August 23, 2016

Key Findings: Figaro Digital’s August Retail & Ecommerce Roundtable

Jenna Tiffany, lead digital marketing strategist at Communicator, rounds up her discussions with brands like Ralph Lauren, Warner Music, Unilever and Intu – to name but a few –  at our recent ecommerce event.

Our focus was email testing and using it as a crystal ball to look into the future of your customers’ behaviour before you press send on your email campaigns. As a strategic email service partner, we work with a variety of ambitious retail brands and know how importance testing is to maximise your email performance.

So from that perspective it was a mixed bag in terms of whether testing was a continuous activity or a one-off hardly focused on task. Those that did conduct regular email testing were sophisticated in their approach, making sure that they have clearly defined objectives & constantly learn from every test. For marketers where testing didn’t quite reach their to-do list wasn’t because there isn’t an aspiration to do so, it was because there currently activity lacked structure, lacked a clear direction and teams are working in silos in their organisation structure and also in their thinking. Ones things for certain, more email marketers are testing that ever before which is a brilliant step forward, but whether those tests are clearly defined with objectives and goals is an area for development.

3 key challenges discussed

1.    Segmentation remains a big challenge for email marketers
2.    Including more informative email content types within the mix
3.    ‘Send more emails’ sadly is still a regular occurring request

Segmentation

A huge topic of discussion during our round table chats, with every marketer commenting on the importance of being able to provide targeted and personalised email journeys. The big challenge standing in the way of making this a reality is segmenting that database. It was incredibly refreshing to hear so many marketers in the room acknowledge the importance of segmentation. Only a year ago at another event, I met several marketers where blasting sending the same message to everyone was still seen by some as an acceptable email strategy. What’s for certain is that although blast sending is still occurring within email activity, it’s not because the marketers want to still do this, it’s because they are working on their segmentation strategy in the background to switch on at any point.

A warning to any email marketers who haven’t yet acknowledged this or have a clearly defined approach to segmentation, you’re going to get left behind very quickly and those subscribers you’re currently bombarding with irrelevant messages will go elsewhere to brands that understand the true value of a personalised customer journey.

Informative emails

Another thing that is for certain is that like our customer Moss Bros retailers are moving away from heavily discount and sales focused messaging to be softer and more informative to bring in the conversions more naturally, rather than forcing it. Mark from Chain Reaction Cycles summed this up brilliantly during his talk ‘it’s no longer about an acquisition strategy, it’s about customer journeys’. Mark has completely hit the nail on the head! Related back to the importance of segmentation, it’s not about constant push messaging (who ever thought that was a good idea anyway?), it’s about providing variety within email content. After all variety is the spice of life right?

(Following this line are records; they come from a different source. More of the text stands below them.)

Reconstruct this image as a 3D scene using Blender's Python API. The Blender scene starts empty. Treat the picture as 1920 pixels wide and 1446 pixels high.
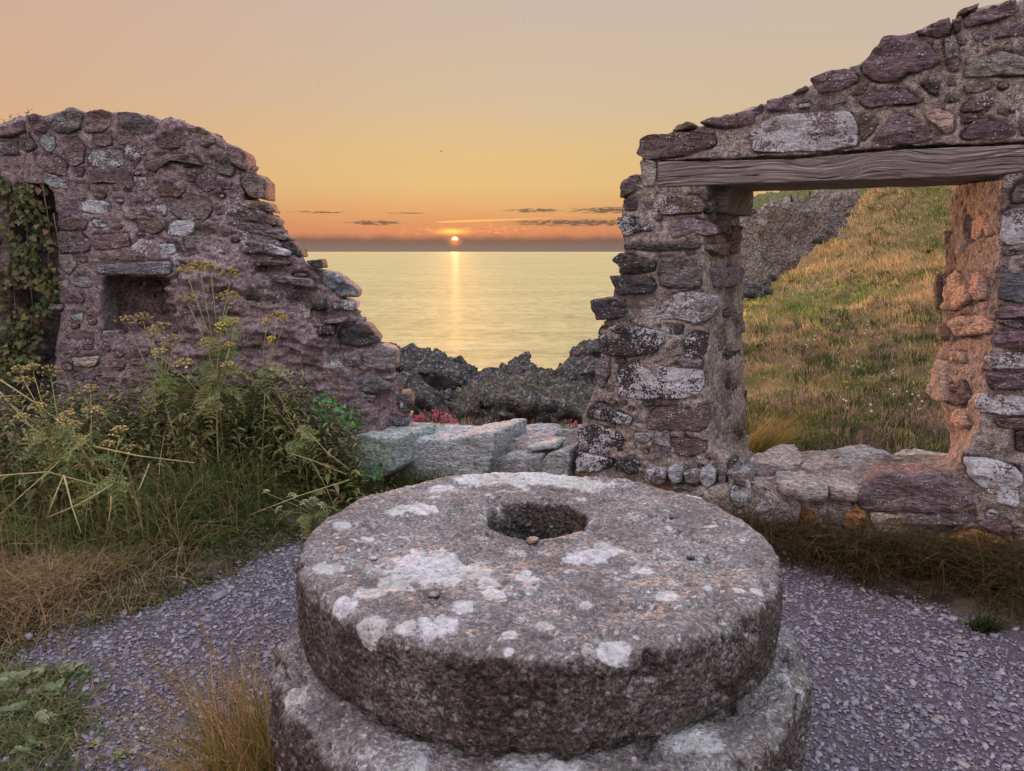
import bpy, math, random
import numpy as np
from mathutils import Vector, Matrix

random.seed(11)
RNG = np.random.default_rng(11)
PI = math.pi
sc = bpy.context.scene
col = sc.collection

# ------------------------------------------------------------------ camera
EYE = 1.58
FPX = 1450.0
PITCH = math.atan(251 / FPX)
cam_d = bpy.data.cameras.new('camera')
cam_d.sensor_width = 36.0
cam_d.lens = FPX / 1920 * 36.0
cam_d.clip_start = 0.05
cam_d.clip_end = 60000
cam = bpy.data.objects.new('camera', cam_d)
cam.location = (0, 0, EYE)
cam.rotation_euler = (PI / 2 - PITCH, 0, 0)
col.objects.link(cam)
sc.camera = cam

CP, SP = math.cos(PITCH), math.sin(PITCH)
CAM = np.array([0, 0, EYE])


def ray(px, py):
    u = (px - 960) / FPX
    v = (723 - py) / FPX
    return np.array([u, CP + v * SP, -SP + v * CP])


def at_depth(px, py, Y):
    d = ray(px, py)
    return CAM + d * (Y / d[1])


def at_height(px, py, z):
    d = ray(px, py)
    return CAM + d * ((z - EYE) / d[2])


# ------------------------------------------------------------------ node helper
class G:
    def __init__(s, tree):
        s.t = tree
        s.n = tree.nodes
        s.l = tree.links

    def put(s, sock, v):
        if isinstance(v, bpy.types.NodeSocket):
            s.l.new(v, sock)
        elif v is not None:
            if isinstance(v, (tuple, list)) and sock.type == 'RGBA' and len(v) == 3:
                v = (*v, 1)
            sock.default_value = v

    def new(s, typ, out=0, **kw):
        nd = s.n.new(typ)
        for k, v in kw.items():
            if k.startswith('i_'):
                key = k[2:]
                key = int(key) if key.isdigit() else key.replace('_', ' ')
                s.put(nd.inputs[key], v)
            else:
                setattr(nd, k, v)
        return nd.outputs[out]

    def m(s, op, a, b=0.5, c=0.0, clamp=False):
        nd = s.n.new('ShaderNodeMath')
        nd.operation = op
        nd.use_clamp = clamp
        s.put(nd.inputs[0], a)
        s.put(nd.inputs[1], b)
        s.put(nd.inputs[2], c)
        return nd.outputs[0]

    def vm(s, op, a, b=(0, 0, 0), out=0):
        nd = s.n.new('ShaderNodeVectorMath')
        nd.operation = op
        s.put(nd.inputs[0], a)
        if op == 'SCALE':
            s.put(nd.inputs['Scale'], b)
        else:
            s.put(nd.inputs[1], b)
        return nd.outputs[out]

    def mix(s, f, a, b, blend='MIX'):
        nd = s.n.new('ShaderNodeMix')
        nd.data_type = 'RGBA'
        nd.blend_type = blend
        nd.clamp_factor = True
        s.put(nd.inputs[0], f)
        s.put(nd.inputs[6], a)
        s.put(nd.inputs[7], b)
        return nd.outputs[2]

    def noise(s, vec, scale, detail=4.0, rough=0.55, dist=0.0, out=0):
        nd = s.n.new('ShaderNodeTexNoise')
        s.put(nd.inputs['Vector'], vec)
        nd.inputs['Scale'].default_value = scale
        nd.inputs['Detail'].default_value = detail
        nd.inputs['Roughness'].default_value = rough
        nd.inputs['Distortion'].default_value = dist
        return nd.outputs[out]

    def voro(s, vec, scale, feature='F1', out=0, rnd=1.0):
        nd = s.n.new('ShaderNodeTexVoronoi')
        nd.feature = feature
        s.put(nd.inputs['Vector'], vec)
        nd.inputs['Scale'].default_value = scale
        nd.inputs['Randomness'].default_value = rnd
        return nd.outputs[out]

    def ss(s, x, a, b):
        nd = s.n.new('ShaderNodeMapRange')
        nd.interpolation_type = 'SMOOTHSTEP'
        s.put(nd.inputs[0], x)
        s.put(nd.inputs[1], a)
        s.put(nd.inputs[2], b)
        return nd.outputs[0]

    def ramp(s, f, stops, interp='LINEAR'):
        nd = s.n.new('ShaderNodeValToRGB')
        r = nd.color_ramp
        r.interpolation = interp
        while len(r.elements) < len(stops):
            r.elements.new(0.5)
        for e, (p, c) in zip(r.elements, stops):
            e.position = p
            e.color = (*c, 1) if len(c) == 3 else c
        s.put(nd.inputs[0], f)
        return nd.outputs[0]

    def xyz(s, v):
        nd = s.n.new('ShaderNodeSeparateXYZ')
        s.put(nd.inputs[0], v)
        return nd.outputs

    def comb(s, x, y, z):
        nd = s.n.new('ShaderNodeCombineXYZ')
        s.put(nd.inputs[0], x)
        s.put(nd.inputs[1], y)
        s.put(nd.inputs[2], z)
        return nd.outputs[0]


def lin(r, g, b):
    f = lambda c: (c / 255 / 12.92) if c / 255 <= 0.04045 else ((c / 255 + 0.055) / 1.055) ** 2.4
    return (f(r), f(g), f(b))


# ------------------------------------------------------------------ world, sun, exposure
SUN_DIR = ray(853, 449)
SUN_DIR = SUN_DIR / np.linalg.norm(SUN_DIR)
SUN_AZ = math.atan2(SUN_DIR[0], SUN_DIR[1])
world = bpy.data.worlds.new('World')
sc.world = world
world.use_nodes = True
wt = world.node_tree
wt.nodes.clear()
g = G(wt)
dirv = g.vm('NORMALIZE', g.new('ShaderNodeTexCoord', 'Generated'))
dx, dy, dz = g.xyz(dirv)
az = g.m('ARCTAN2', dx, dy)
elev = g.m('MULTIPLY', g.m('ARCSINE', dz), 180 / PI)
azd = g.m('MULTIPLY', az, 180 / PI)
wob = g.noise(g.comb(g.m('MULTIPLY', azd, 0.05), g.m('MULTIPLY', elev, 0.5), 0.0), 1.0, 4)
e2 = g.m('ADD', elev, g.m('MULTIPLY', g.m('SUBTRACT', wob, 0.5), 1.2))
t = g.m('DIVIDE', e2, 90.0, clamp=True)
front = g.ramp(t, [
    (0.000, lin(190, 124, 98)), (0.016, lin(206, 130, 96)), (0.032, lin(216, 164, 112)),
    (0.050, lin(222, 186, 128)), (0.078, lin(220, 189, 138)), (0.115, lin(210, 187, 157)),
    (0.19, lin(202, 183, 169)), (0.30, lin(196, 178, 172)), (0.55, lin(188, 184, 198)), (1.0, lin(182, 186, 208))])
back = g.ramp(t, [
    (0.0, lin(172, 158, 160)), (0.05, lin(192, 174, 174)), (0.16, lin(206, 190, 190)),
    (0.35, lin(196, 194, 202)), (1.0, lin(178, 188, 208))])
fb = g.ss(dy, -0.25, 0.55)
skyc = g.mix(fb, back, front)
# left part of the view is pinker, right part greyer
skyc = g.mix(g.m('MULTIPLY', g.ss(dx, 0.05, -0.75), 0.45), skyc, lin(214, 150, 124))
skyc = g.mix(g.m('MULTIPLY', g.ss(dx, 0.1, 0.8), 0.25), skyc, lin(196, 186, 176))
skyc = g.vm('SCALE', skyc, g.m('ADD', 1.0, g.m('MULTIPLY', g.m('SUBTRACT', 1.0, fb), 0.9)))
skyc = g.vm('SCALE', skyc, g.m('ADD', 1.0, g.m('MULTIPLY', g.ss(dz, 0.30, 0.85), 0.75)))
# glow round the low sun
rx = g.m('SUBTRACT', azd, math.degrees(SUN_AZ))
ry = g.m('SUBTRACT', elev, math.degrees(math.asin(SUN_DIR[2])))


def gauss(cx, cy, wx, wy, jit=0.0):
    a = g.m('DIVIDE', g.m('SUBTRACT', rx, cx), wx)
    b = g.m('DIVIDE', g.m('SUBTRACT', ry, cy), wy)
    q = g.m('ADD', g.m('MULTIPLY', a, a), g.m('MULTIPLY', b, b))
    return g.m('EXPONENT', g.m('MULTIPLY', q, -1.0))


glow = gauss(0, 1.0, 16, 6)
skyc = g.mix(g.m('MULTIPLY', glow, 0.12), skyc, lin(242, 186, 104))
streak = g.noise(g.comb(g.m('MULTIPLY', azd, 0.55), g.m('MULTIPLY', elev, 7.0), 3.0), 1.0, 6, 0.62, 0.6)
fine = g.noise(g.comb(g.m('MULTIPLY', azd, 1.6), g.m('MULTIPLY', elev, 9.0), 8.0), 1.0, 5, 0.6, 0.4)
veil = g.m('MULTIPLY', g.ss(streak, 0.5, 0.75), gauss(0, 1.3, 40, 1.3))
skyc = g.mix(g.m('MULTIPLY', veil, 0.55), skyc, lin(226, 128, 92))
# bright streaks beside the sun
br = g.m('MULTIPLY', g.ss(fine, 0.47, 0.66), gauss(1.2, 0.65, 5.0, 0.38))
skyc = g.mix(g.m('MULTIPLY', br, 0.9), skyc, (1.15, 0.42, 0.15))
skyc = g.mix(g.m('MULTIPLY', gauss(-0.2, 0.56, 0.9, 0.17), 0.97), skyc, (2.0, 0.85, 0.16))
stb = g.m('DIVIDE', g.m('SUBTRACT', ry, g.m('ADD', 1.27, g.m('MULTIPLY', rx, 0.035))), 0.055)
st = g.m('MULTIPLY', g.m('EXPONENT', g.m('MULTIPLY', g.m('MULTIPLY', stb, stb), -1.0)), g.m('MULTIPLY', g.ss(rx, -1.6, -0.6), g.ss(rx, 9.0, 0.5)))
skyc = g.mix(g.m('MULTIPLY', st, 0.95), skyc, (1.25, 0.62, 0.17))
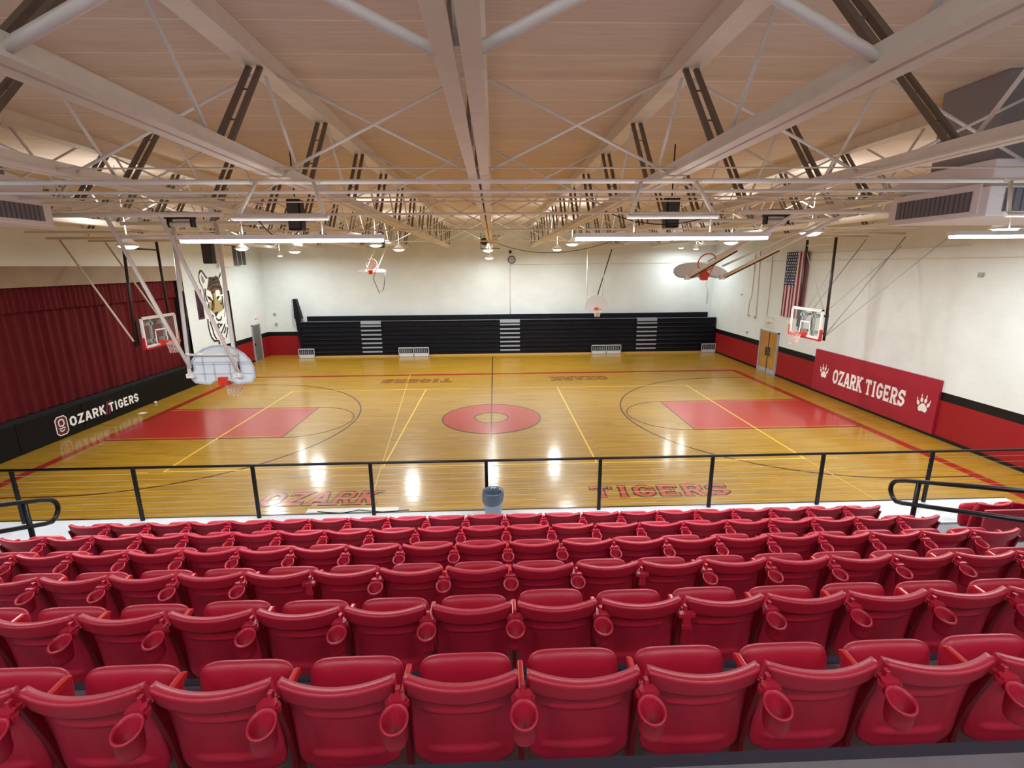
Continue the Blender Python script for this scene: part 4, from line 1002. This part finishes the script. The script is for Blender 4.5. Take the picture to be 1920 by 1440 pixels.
sag((8.42, -22.2, 21.83), (16.84, -22.2, 21.83), .9, 'dark cable sagging between trusses right of the centre one', .035)
sag((-13.6, -19.84, 20.9), (-16.84, -19.6, 21.83), 1.1, 'short dark cable below the left loudspeaker')
sag((-26, -28, 21.8), (-20, -28, 22.3), .7, 'pale cable looping beside the left air handler', .06, M_CREAM)

# ------------------------------------------------------------------ stadium seats
PITCH = 1.75
def grid_solid(nu, nv, outer, inner):
    mb = MB(); mb.smooth = True
    for fn in (outer, inner):
        for j in range(nv+1):
            for i in range(nu+1): mb.v.append(fn(-1+2*i/nu, j/nv))
    st = nu+1; off = (nu+1)*(nv+1)
    for j in range(nv):
        for i in range(nu):
            a = j*st+i; mb.face((a, a+1, a+st+1, a+st)); mb.face((off+a, off+a+st, off+a+st+1, off+a+1))
    per = [i for i in range(nu)]+[j*st+nu for j in range(nv)]+[nv*st+nu-i for i in range(nu)]+[(nv-j)*st for j in range(nv)]
    for k in range(len(per)):
        a = per[k]; b = per[(k+1) % len(per)]; mb.face((b, a, off+a, off+b))
    return mb
def sstep(a, b, x):
    t = max(0, min(1, (x-a)/(b-a))); return t*t*(3-2*t)
def back_mesh():
    H0, H1 = .92, 2.66
    def hw(v): 
        w_ = .77+.045*v
        if v < .12: w_ *= .86+.14*math.sqrt(max(0, 1-((.12-v)/.12)**2))
        return w_
    def base(u, v, side):
        x = u*hw(v)
        z = H0+(H1-H0)*v + (.05*u*u*v) - (.0 if v > .2 else .16*(1-v/.2)*(1-u*u))
        y = -.34*v + .17*u*u*(.5+.5*v) + .06*math.sin(v*math.pi)
        return x, y, z
    def outer(u, v):
        x, y, z = base(u, v, 0)
        d = 0
        lip = sstep(.79, .806, v)
        d += .085*lip*(1-.6*sstep(.985, 1.0, v))
        inx = 1-sstep(.66, .74, abs(u)); c = v+.03*(u*u)
        rec = inx*sstep(.15, .2, c)*(1-sstep(.6, .66, c))
        d -= .028*rec
        d += .035*math.exp(-((c-.645)/.022)**2)*(1-sstep(.55, .78, abs(u)))
        d += .025*math.exp(-((c-.165)/.02)**2)*(1-sstep(.6, .8, abs(u)))
        return (x, y-d-.05, z)
    def inner(u, v):
        x, y, z = base(u, v, 1); return (x*.985, y+.03+.05*sstep(.9, 1, v)*0, z-.012)
    return grid_solid(28, 56, outer, inner)
def pan_mesh():
    mb = MB(); mb.smooth = True; nu, nv = 22, 18
    W, Hh, Z0, tk = .755, .60, 1.63, .16
    def pt(a, r, side):
        ca, sa = math.cos(a), math.sin(a); e = .36
        x = W*math.copysign(abs(ca)**e, ca)*r; z = Hh*math.copysign(abs(sa)**e, sa)*r
        bulge = tk*math.sqrt(max(0, 1-r**3.5))
        if side: y = bulge
        else: y = -bulge + .07*math.exp(-(x/.4)**2)*math.exp(-((z-.05)/.42)**2)*(1 if r < 1 else 0)
        yy = .56+.14*(z+Hh)/(2*Hh) + y
        return (x, yy, Z0+z)
    n = 48; rings = [0.001, .35, .6, .78, .88, .94, .975, .995, 1.0]
    for r in rings: 
        for k in range(n): mb.v.append(pt(2*math.pi*k/n, r, 0))
    for r in rings[-2::-1]:
        for k in range(n): mb.v.append(pt(2*math.pi*k/n, r, 1))
    R_ = 2*len(rings)-1
    for i in range(R_-1):
        for k in range(n): k2 = (k+1) % n; mb.face((i*n+k, (i+1)*n+k, (i+1)*n+k2, i*n+k2))
    return mb
def cup_mesh(cx=0.0):
    mb = MB(); mb.smooth = True; n = 24; c = (cx, -.67, 0)
    r0, r1 = .165, .19
    def ringv(r, zf, low=0):
        for k in range(n):
            a = 2*math.pi*k/n; y = r*math.sin(a); mb.v.append((c[0]+r*math.cos(a), c[1]+y*1.0, zf(y)))
    top = lambda y: 2.44+.36*y
    prof = [(.125, lambda y: 2.04), (.15, lambda y: 2.07), (.168, lambda y: 2.14), (.178, lambda y: top(y)-.03), (.195, lambda y: top(y)-.01), (.195, lambda y: top(y)+.02), (.165, lambda y: top(y)+.02), (.155, lambda y: top(y)-.04), (.13, lambda y: 2.1), (.01, lambda y: 2.09)]
    for r, f in prof: ringv(r, f)
    for i in range(len(prof)-1):
        for k in range(n): k2 = (k+1) % n; mb.face((i*n+k, i*n+k2, (i+1)*n+k2, (i+1)*n+k))
    mb.smooth = False; mb.face([k for k in range(n)][::-1])
    # bracket hooking the cup to the post
    b0 = [(-.15, -.50), (.15, -.50), (.17, -.44), (.12, -.37), (-.12, -.37), (-.17, -.44)]
    mb.prism(b0, lambda u, v, t_: (cx+u, v, t_), 2.44, 2.52); mb.prism([(u*.75, v) for u, v in b0], lambda u, v, t_: (cx+u, v, t_), 2.52, 2.57); mb.cbox((cx, -.32, 2.46), (.07, .16, .08)); mb.cbox((cx, -.36, 2.59), (.06, .08, .14))
    mb.cbox((cx, -.47, 2.42), (.22, .05, .06))
    return mb
def bracket_mesh(cx=0.0):
    mb = MB(); mb.cbox((cx, -.44, 2.47), (.34, .12, .08)); mb.cbox((cx, -.32, 2.46), (.07, .16, .08)); mb.cbox((cx, -.47, 2.32), (.16, .05, .28)); mb.cbox((cx, -.50, 2.22), (.2, .03, .08)); mb.cbox((cx, -.36, 2.55), (.06, .08, .14))
    for dx in (-.04, .04): mb.cbox((cx+dx, -.50, 2.38), (.02, .02, .03))
    return mb
def leg_mesh(cx=0.0):
    mb = MB()
    prof = [(.05, 0.02), (.35, .02), (.30, 1.0), (.12, 1.8), (-.20, 2.42), (-.28, 2.42), (-.06, 1.6), (.05, 1.0)]
    mb.prism(prof, lambda u, v, t_: (t_, u, v), cx-.04, cx+.04)
    mb.box(cx-.14, cx+.14, -.1, .42, 0, .05)
    return mb
def arm_mesh(cx=0.0):
    mb = MB()
    prof = [(-.08, 2.26), (.46, 2.27), (.54, 2.22), (.50, 2.14), (-.08, 2.14)]
    mb.prism(prof, lambda u, v, t_: (t_, u, v), cx-.045, cx+.045)
    return mb
hp = PITCH/2
BK = back_mesh(); PN = pan_mesh()
def proto(kind, first):
    t = thing('stadium_seat', '', 'seat', (0, 0, 0), 'red folding stadium seats')
    for nm, mb_, m, bv in (('backrest', BK, M_SEAT, 0), ('seat_pan', PN, M_SEAT, 0), ('leg', leg_mesh(hp), M_SEATLEG, .01), ('armrest', arm_mesh(hp), M_ARM, .02)): mb_.build(nm, m, t, bevel=bv)
    if kind == 'cup': cup_mesh(hp).build('cup_holder', M_SEAT, t)
    elif kind == 'bracket': bracket_mesh(hp).build('cup_bracket', M_SEAT, t)
    if first: leg_mesh(-hp).build('leg', M_SEATLEG, t, bevel=.01); arm_mesh(-hp).build('armrest', M_ARM, t, bevel=.02)
    return t
protos = {}
XS0 = -18.35+hp               # centre of the leftmost seat of every row
from bpy_extras.object_utils import world_to_camera_view
bpy.context.view_layer.update()
def fx(x, y, z):
    v = world_to_camera_view(scn, scn.camera, Vector((x, y, z))*S); return v.x
rows = ['nearest', 'second nearest', 'third', 'fourth', 'fifth', 'front']
rr = random.Random(11)
for r in range(6):
    yb = -52.30+RUN*r; z0 = Z6+RISE*(5-r)
    vis = [k for k in range(21) if fx(XS0+k*PITCH+.8, yb-.3, z0+2.6) > 0.0 and fx(XS0+k*PITCH-.8, yb-.3, z0+2.6) < 1.0]
    lo, hi = max(0, vis[0]-1), min(20, vis[-1]+1)
    for k in range(lo, hi+1):
        x = XS0+k*PITCH
        kind = 'cup'
        bx_ = x+hp
        if (r == 1 and abs(bx_-4.4) < .3) or (r == 2 and (abs(bx_-4.4) < .3 or abs(bx_+4.35) < .3)): kind = 'bracket'
        if k == 20: kind = 'none'
        key = (kind, k == 0)
        if key not in protos: protos[key] = proto(*key); t = protos[key]; t.location = Vector((x, yb, z0))*S; t['_o'] = (x, yb, z0)
        else: t = place_copy(protos[key], (x, yb, z0))
        row = 'the front row by the walkway' if r == 5 else 'the row nearest the camera' if r == 0 else 'the %s row from the camera' % ORD[r+1]
        if k in vis:
            i = k-vis[0]+1; n_ = len(vis)
            if i <= (n_+1)//2: pos = '%s from the left' % (ORD[i] if i > 1 else 'leftmost')
            else: pos = '%s from the right' % (ORD[n_-i+1] if n_-i > 0 else 'rightmost')
            pos = pos.replace('leftmost from the left', 'leftmost').replace('rightmost from the right', 'rightmost')
            t['label'] = 'red folding seat, %s in %s' % (pos, row)
        else:
            t['label'] = 'red seat beyond the %s edge of the photo in %s' % ('left' if k < vis[0] else 'right', row)
        for c in t.children:
            if c.name.startswith('seat_pan'):
                a = rr.uniform(-.02, .03)
                if r == 1 and abs(x-1.7) < .5 : a = -.11
                c.rotation_euler = (a, 0, 0)
# right section beyond the aisle: only its front row shows
for i in range(3):
    x = 23.0+hp+i*PITCH; yb = -52.30+RUN*5; z0 = Z6
    t = place_copy(protos[('none', False)], (x, yb, z0))
    t['label'] = 'red folding stadium seat, %s across the right aisle' % ('first', 'second', 'third')[i]
    t['group'] = 'red folding stadium seats across the right aisle'
o = MB().box(22.9, 28.2, -38.56, -38.46, Z6, Z6+2.6).build('modesty_panel', M_SEAT, None, (23, -38.4, Z6)); tag(o, 'red panel behind the first seats across the right aisle', 'panel')
for ob in bpy.data.objects:
    if '_o' in ob: del ob['_o']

Key challenge is making a change from a sales constantly on approach, is to create the right balance between offer led and informative emails. The ability of understanding that right balance with your subscribers comes down to testing and analysing your email performance. Does sending 2 offer emails a week and 1 informative email retain engagement over a long period of time?

‘Send more emails’

Still I was sad to hear that the directive of ‘send more emails’ is a continuing occurrence for email marketers. Working with many retail brands and from first-hand experience I know how frustrating and demoralising this can be, especially when you have a carefully crafted email strategy that then gets tarnished by a flippant one-off campaign to ‘drive more sales’. This goes back to the age old viewing subscribers as a number and not as human beings. If I’d sat at the round table and just constantly tried to sell Communicator’s email service, ignoring any interaction I’d got from delegates I’d have found myself very quickly sat on a table by myself. Email marketing really needs to be viewed as a human communication and not just pressing send into a big black hole to ‘100,000 people’.

My closing thoughts from the discussions are that there was complete agreement that email marketing is a crucial part of the marketing mix and email marketers are challenging bad practice approaches to create better experiences for their customers.